(Given data):
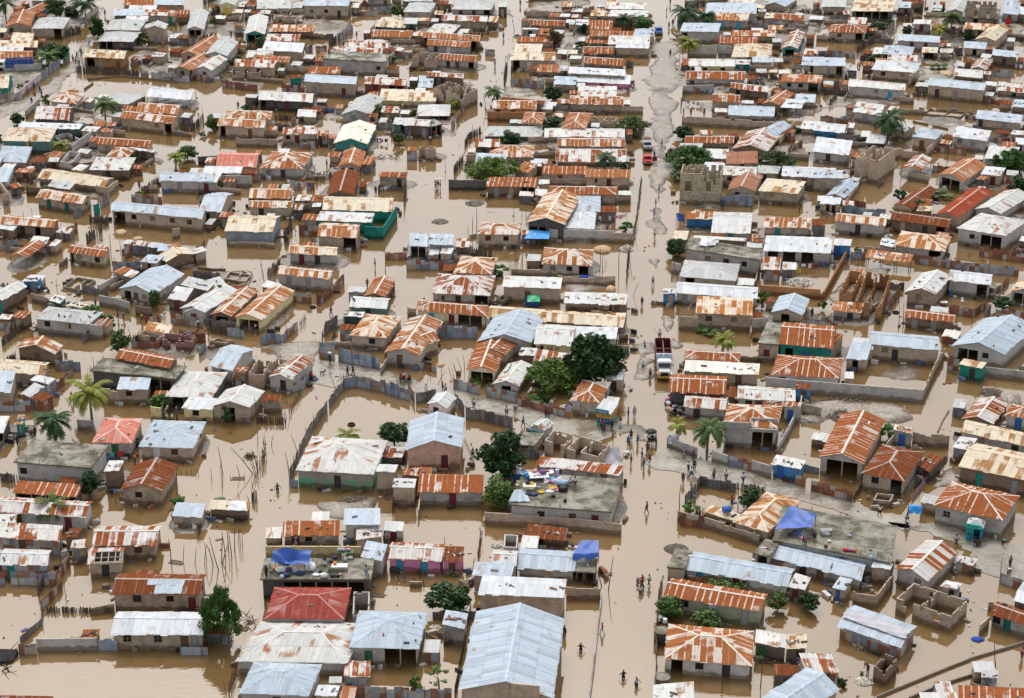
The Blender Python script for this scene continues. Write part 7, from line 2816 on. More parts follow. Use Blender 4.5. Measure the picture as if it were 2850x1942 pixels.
# ------------------------------------------------------------------ kiosks and signs
def kiosks():
 A = ground((1661, 1184)); B = ground((1697, 1191)); C = ground((1722, 1171))
 u = (B - A); L = u.length; u /= L
 D = (C - B).length
 o = empty('kiosk', A, math.atan2(u.y, u.x))
 tag(o, 'yellow and teal painted selling kiosk with large white lettering at the crossroads', 'kiosk')
 te, ye = flat('kiosk_teal', (.04, .42, .36), .5, .12), flat('kiosk_yellow', (.66, .36, .03), .5, .12)
 o.scale = (1, 1, 1.22)
 pt(o, 'wall', te, (0, L, 0, D, -.2, 1.15))
 bd = pt(o, 'counter_band', ye, (-.06, L + .06, -.06, D + .06, 1.15, 1.72))
 for k in range(3): pt(bd, 'panel', flat('kiosk_orange', (.55, .24, .02), .5), (L * (.06 + .31 * k), L * (.32 + .31 * k), -.10, -.06, 1.22, 1.64))
 sg = pt(o, 'sign', flat('sign_blue', (.02, .06, .20), .5), (-.12, L * .92, -.2, -.06, 1.74, 2.2))
 pt(sg, 'sign_frame', te, (-.14, L * .94, -.19, -.07, 2.2, 2.27), (-.14, L * .94, -.19, -.07, 1.68, 1.74))
 wt = paint('white')
 text(sg, 'MESSAGE', L * .21, (L * .41, -.21, 1.97), (math.pi / 2, 0, 0), wt)
 pn = pt(o, 'painted_panel', flat('sign_blue', (.02, .06, .20), .5), (.08, L - .06, -.03, -.005, .48, 1.06))
 text(pn, 'L E   U I T', L * .19, (L * .5, -.04, .78), (math.pi / 2, 0, 0), wt)
 text(pn, 'B    K', L * .19, (L * .45, -.02, .24), (math.pi / 2, 0, 0), flat('sign_blue', (.02, .06, .20), .5))
 sp = pt(o, 'side_panel', flat('sign_blue', (.02, .06, .20), .5), (L + .005, L + .03, .1, D - .15, .5, 1.08))
 text(sp, 'MESSAGE', D * .2, (L + .04, D * .48, .79), (math.pi / 2, 0, math.pi / 2), wt)
 mb = MB(); mb.sheet([Vector((-.1, -.08, 2.24)), Vector((L + .15, -.08, 1.75)), Vector((L + .15, D + .15, 2.1)), Vector((-.1, D + .15, 2.45))], [(0, 0), (L, 0), (L, D), (0, D)], .05, Vector((0, 0, 1)))
 mb.obj('roof', roofmat('w'), o)
 # cyan booth
 A = ground((2686, 1503)); B = ground((2730, 1511)); C = ground((2747, 1494))
 u = (B - A); L = u.length; u /= L; D = (C - B).length
 o = empty('booth', A, math.atan2(u.y, u.x))
 tag(o, 'cyan booth with a green lettered sign and small white roof on the paved street', 'booth')
 cy = flat('booth_cyan', (.02, .30, .33), .5, .2)
 h = 2.15
 pt(o, 'wall', cy, (0, .95, 0, .1, -.2, h), (L - .1, L, .1, D, -.2, h), (0, .1, .1, D, -.2, h), (.1, L - .1, D - .1, D, -.2, h), (.95, L, 0, .1, 1.9, h), (1.75, L, 0, .1, -.2, 1.0))
 pt(o, 'poster', flat('poster_blue', (.03, .20, .36), .5, .3), (.2, .8, -.02, -.003, .2, 1.3))
 text(o, 'M', .5, (.5, -.03, .95), (math.pi / 2, 0, 0), paint('black'))
 pt(o, 'side_panel', flat('side_blue', (.03, .17, .35), .5, .4), (L + .003, L + .03, .12, D - .1, .3, 1.9))
 pt(o, 'window', paint('lblue'), (1.8, L - .1, .02, .06, 1.05, 1.6))
 sg = pt(o, 'sign', flat('sign_green', (.03, .50, .40), .4, .2), (-.1, L * .97, -.22, -.1, 1.95, 2.55))
 text(sg, 'Pl cank', L * .24, (L * .42, -.23, 2.25), (math.pi / 2, 0, 0), flat('sign_dark_green', (.01, .14, .05), .5))
 mb = MB()
 hx = L / 2
 P = lambda x, y, z: Vector((x, y, z))
 mb.face([P(-.1, -.05, h), P(L + .15, -.05, h), P(L * .6, D * .35, h + .65), P(L * .4, D * .35, h + .65)])
 mb.face([P(L + .15, -.05, h), P(L + .15, D + .15, h), P(L * .6, D * .65, h + .65), P(L * .6, D * .35, h + .65)])
 mb.face([P(L + .15, D + .15, h), P(-.1, D + .15, h), P(L * .4, D * .65, h + .65), P(L * .6, D * .65, h + .65)])
 mb.face([P(-.1, D + .15, h), P(-.1, -.05, h), P(L * .4, D * .35, h + .65), P(L * .4, D * .65, h + .65)])
 mb.face([P(L * .4, D * .35, h + .65), P(L * .6, D * .35, h + .65), P(L * .6, D * .65, h + .65), P(L * .4, D * .65, h + .65)])
 mb.face([P(-.1, -.05, h), P(-.1, D + .15, h), P(L + .15, D + .15, h), P(L + .15, -.05, h)])
 mb.obj('roof', roofmat('w2'), o)
 # teal sign on its booth house
 for r in ROOTS:
  if r['label'].startswith('tiny white-roofed booth'):
   wl = [c for c in r.children if c.name.startswith('wall')][0]
   xs = [v.co.x for v in wl.data.vertices]; ys = [v.co.y for v in wl.data.vertices]
   sg = pt(r, 'sign', flat('sign_teal', (.05, .42, .42), .5), (min(xs) + .05, max(xs) - .05, min(ys) - .06, min(ys) - .005, .75, 1.35))
   text(sg, 'MISSION', (max(xs) - min(xs)) * .21, (0, min(ys) - .07, 1.05), (math.pi / 2, 0, 0), flat('sign_blue', (.02, .06, .20), .5))
 # signboard at the palms
 P0 = ground(src('D3', 535, 905))
 o = empty('signboard', P0, .15); tag(o, 'white notice board with blue crest marks standing before a slim palm', 'signboard')
 bd = pt(o, 'board', paint('white'), (-.75, .75, -.03, .03, .75, 2.15))
 pt(bd, 'mark', paint('blue'), (-.68, -.42, -.04, -.03, 1.82, 2.1), (.52, .62, -.04, -.03, 1.78, 2.0))
 pt(bd, 'drawing', flat('drawing_grey', (.55, .60, .68), .6), (-.5, .6, -.04, -.03, 1.1, 1.68))
 for sx in (-1, 1):
  mb = MB(); mb.tube((sx * .7, .06, -.3), (sx * .7, .06, 2.2), .04); mb.obj('post', flat('pole_wood', (.19, .14, .10)), o)
 # flag
 P0 = ground(src('B2', 1362, 1290))
 o = empty('flagpole', P0); tag(o, 'thin pole flying a small drooping red and blue flag', 'flag')
 mb = MB(); mb.tube((0, 0, 0), (-.25, 0, 3.6), .03); mb.obj('pole', flat('dark_pole', (.09, .07, .058)), o)
 mb = MB()
 for i in range(4):
  x0, x1 = -.25 + .12 * i - .2, -.25 + .12 * (i + 1) - .2
  mb.face([(x0 + .2, .03 * (i % 2), 2.9 - .15 * i), (x1 + .2, .03 * ((i + 1) % 2), 2.9 - .15 * (i + 1)), (x1 + .2, .03 * ((i + 1) % 2), 3.5 - .18 * (i + 1)), (x0 + .2, .03 * (i % 2), 3.5 - .18 * i)], None, 0 if i < 2 else 1)
 mb.obj('cloth', [paint('red'), paint('blue')], o)
 # iron gate
 A = ground(src('A3', 1482, 650)); B = ground(src('A3', 1600, 655))
 u = B - A; L = u.length; o = empty('iron_gate', A, math.atan2(u.y, u.x)); tag(o, 'black iron double gate with white diamond panels in the cream street wall', 'gate')
 for k in range(2):
  b = []
  for i in range(5): b.append((L * (.08 + .42 * k) + i * L * .095, L * (.08 + .42 * k) + i * L * .095 + .05, -.03, .03, 0, 1.9 + .08 * math.sin(i * .78 + k)))
  b.append((L * (.08 + .42 * k), L * (.5 + .42 * k), -.02, .02, .15, .3)); b.append((L * (.08 + .42 * k), L * (.5 + .42 * k), -.02, .02, 1.5, 1.65))
  lf = pt(o, 'leaf', paint('black'), *b)
  cx = L * (.29 + .42 * k)
  mb = MB(); mb.face([(cx, -.06, .5), (cx + .22, -.06, .85), (cx, -.06, 1.2), (cx - .22, -.06, .85)]); mb.face([(cx - .22, -.04, .85), (cx, -.04, 1.2), (cx + .22, -.04, .85), (cx, -.04, .5)])
  mb.obj('diamond', paint('white'), lf)
 for x in (-.15, L): pt(o, 'pillar', wallmat('dk'), (x, x + .25, -.12, .2, -.4, 2.2))
# ------------------------------------------------------------------ tarpaulins and washing
def tarp(label, cs, c, sag=.35, posts=False, flap=0, name='tarpaulin', crumple=.08):
 """cs: four (tile,x,y,z) corners FL FR BR BL"""
 P = [ground(src(t, x, y), z) for t, x, y, z in cs]
 O = Vector((P[0].x, P[0].y, 0))
 rng = random.Random(label)
 n = 9
 mb = MB()
 ph = rng.random() * 6
 G = []
 for j in range(n + 1):
  row = []
  for i in range(n + 1):
   a, b = i / n, j / n
   q = (P[0] * (1 - a) + P[1] * a) * (1 - b) + (P[3] * (1 - a) + P[2] * a) * b - O
   s = math.sin(math.pi * a) * math.sin(math.pi * b)
   q.z += -sag * s + crumple * math.sin(a * 9 + ph + b * 4) * math.cos(b * 7 - ph) * (.4 + s)
   q.z += crumple * .8 * abs(math.sin(a * 3.1 + b * 5.3 + ph))
   row.append(q)
  G.append(row)
 if flap:
  row = [g + Vector((0, -.25, -flap * (.7 + .3 * math.sin(i * 1.3)))) for i, g in enumerate(G[0])]
  G.insert(0, row)
 for j in range(len(G) - 1):
  for i in range(n):
   mb.face([G[j][i], G[j][i + 1], G[j + 1][i + 1], G[j + 1][i]], [(i, j), (i + 1, j), (i + 1, j + 1), (i, j + 1)])
 o = mb.obj(name, flat('tarp_' + c, {'tblue': (.045, .12, .42), 'cyan': (.03, .30, .72), 'greytarp': (.40, .39, .42), 'plastic': (.62, .62, .66), 'gtarp': (.03, .36, .16)}.get(c, CLR.get(c, (.5, .5, .5))), .45, .2, .4, .8), smooth=True)
 o.location = O
 m = px_of(sum(P, Vector()) / 4)
 tag(o, label, 'tarpaulin')
 if posts:
  for q, (t, x, y, z) in zip(P, cs):
   pm = MB(); z0 = posts - q.z if not isinstance(posts, bool) else -q.z - .3
   pm.tube((0, 0, z0), (0, 0, 0), .05)
   c_ = pm.obj('post', flat('pole_wood', (.19, .14, .10)), o); c_.location = q - O
 return o
GARC = ['white', 'lblue', 'red', 'navy', 'white', 'pink', 'yellow', 'blue', 'white', 'lilac', 'teal', 'maroon', 'grey', 'black', 'cream']
def washing(tile, x0, y0, x1, y1, z, label, cols=None):
 A = ground(src(tile, x0, y0), z); B = ground(src(tile, x1, y1), z)
 o = empty('washing_line', Vector((A.x, A.y, 0))); tag(o, label, 'washing line')
 rng = random.Random(label)
 d = B - A; L = d.length; u = d / L
 mb = MB()
 sag = .12 + L * .012
 f = lambda t: Vector((0, 0, z)) + d * t + Vector((0, 0, -sag * 4 * t * (1 - t)))
 for i in range(8): mb.tube(f(i / 8), f((i + 1) / 8), .015, n=3)
 mb.obj('rope', paint('grey'), o)
 for e in (0, 1):
  pm = MB(); q = f(e); pm.tube((q.x, q.y, -.3), (q.x, q.y, q.z + .1), .04); pm.obj('post', flat('pole_wood', (.19, .14, .10)), o)
 x = .3
 while x < L - .5:
  w_ = rng.uniform(.35, .85); hh = rng.uniform(.4, .95)
  c = rng.choice(cols or GARC)
  m2 = MB()
  a, b = f(x / L), f(min(1, (x + w_) / L))
  dn = Vector((rng.uniform(-.05, .05), -.1, -hh))
  mid = (a + b) / 2 + Vector((0, -.05, .0))
  m2.face([a, mid, mid + dn, a + dn]); m2.face([mid, b, b + dn * .92, mid + dn])
  m2.obj('garment', paint(c), o)
  x += w_ + rng.uniform(.05, .5)
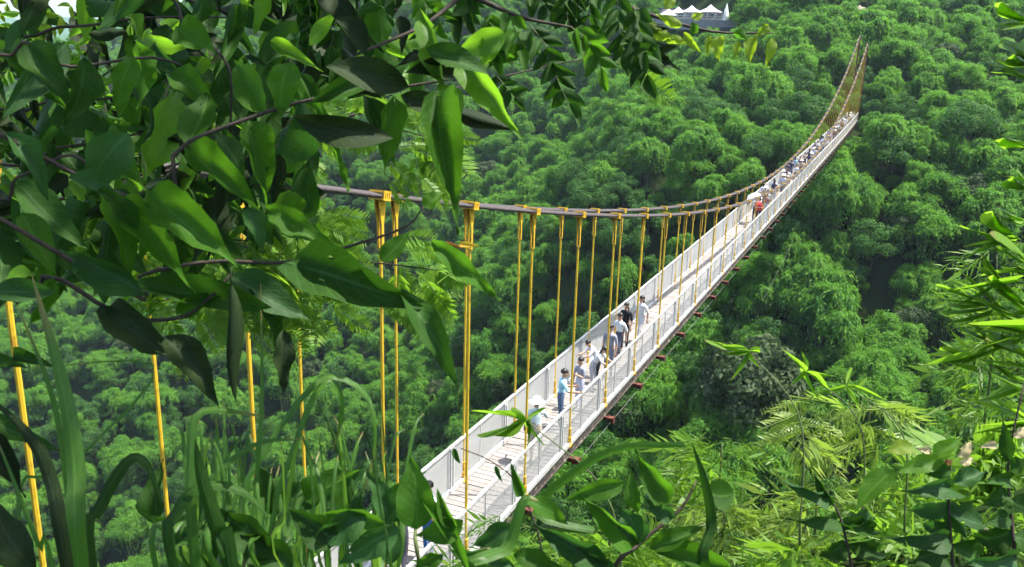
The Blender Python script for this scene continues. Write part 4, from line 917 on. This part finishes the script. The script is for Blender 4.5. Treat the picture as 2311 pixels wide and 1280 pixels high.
    for k in range(42):     # small compound sprigs between the big leaves
        x = g.uniform(-20, 660); y = g.uniform(-30, 520); o = g.choice(far)[0]; d = g.uniform(3.4, 5.0); a = g.uniform(.5, 2.4); L = g.uniform(90, 150)
        for i in range(5):
            t = i / 4
            for sd in (-1, 1):
                bx, by = x + L * t * math.cos(a), y + L * t * math.sin(a); q = a + sd * g.uniform(.7, 1.1); l2 = g.uniform(24, 46); pxleaf(o, bx, by, bx + l2 * math.cos(q), by + l2 * math.sin(q), l2 * .36, d, ('green', 'young', 'lime', 'young')[k % 4], 'ellip', g.uniform(-.6, .6), 0, 'leaflet')
    # the crown overhead, above the frame, that keeps these leaves in shade
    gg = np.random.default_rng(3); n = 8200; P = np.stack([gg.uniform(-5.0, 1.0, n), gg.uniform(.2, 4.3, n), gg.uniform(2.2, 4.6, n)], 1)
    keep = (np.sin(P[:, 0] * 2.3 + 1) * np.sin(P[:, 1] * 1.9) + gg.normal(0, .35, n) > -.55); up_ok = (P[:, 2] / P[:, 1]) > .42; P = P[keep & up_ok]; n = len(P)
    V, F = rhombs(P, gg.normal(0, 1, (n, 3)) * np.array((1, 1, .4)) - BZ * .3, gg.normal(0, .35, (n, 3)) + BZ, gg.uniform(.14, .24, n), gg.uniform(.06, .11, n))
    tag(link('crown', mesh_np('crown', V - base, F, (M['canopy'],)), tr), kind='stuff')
    for k in range(5): stem(tr, 'limb', [(-1.9, 1.2, 2.5), (-1.2 + .5 * k, 1.6 + .5 * (k % 3), 2.9), (-1.6 + .75 * k, 2.2 + .9 * (k % 3), 3.2)], .05, .012, M['bark'], 10, 7)
broad_foreground()

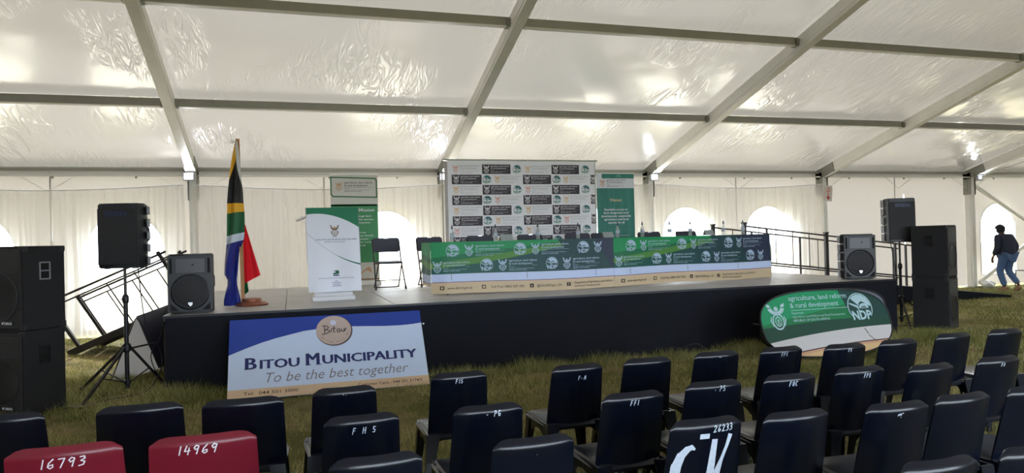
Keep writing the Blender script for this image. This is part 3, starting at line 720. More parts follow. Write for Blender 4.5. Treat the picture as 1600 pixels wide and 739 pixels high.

(Problem details):
Whenever "More" turns up in a line, pick that line out.

(Answer for this exercise):
The Blender Python script for this scene continues. Write part 7, from line 2816 on. More parts follow. Use Blender 4.5. Measure the picture as if it were 2850x1942 pixels.
Keep writing the Blender script for this image. This is part 3, starting at line 720. More parts follow. Write for Blender 4.5. Treat the picture as 1600 pixels wide and 739 pixels high.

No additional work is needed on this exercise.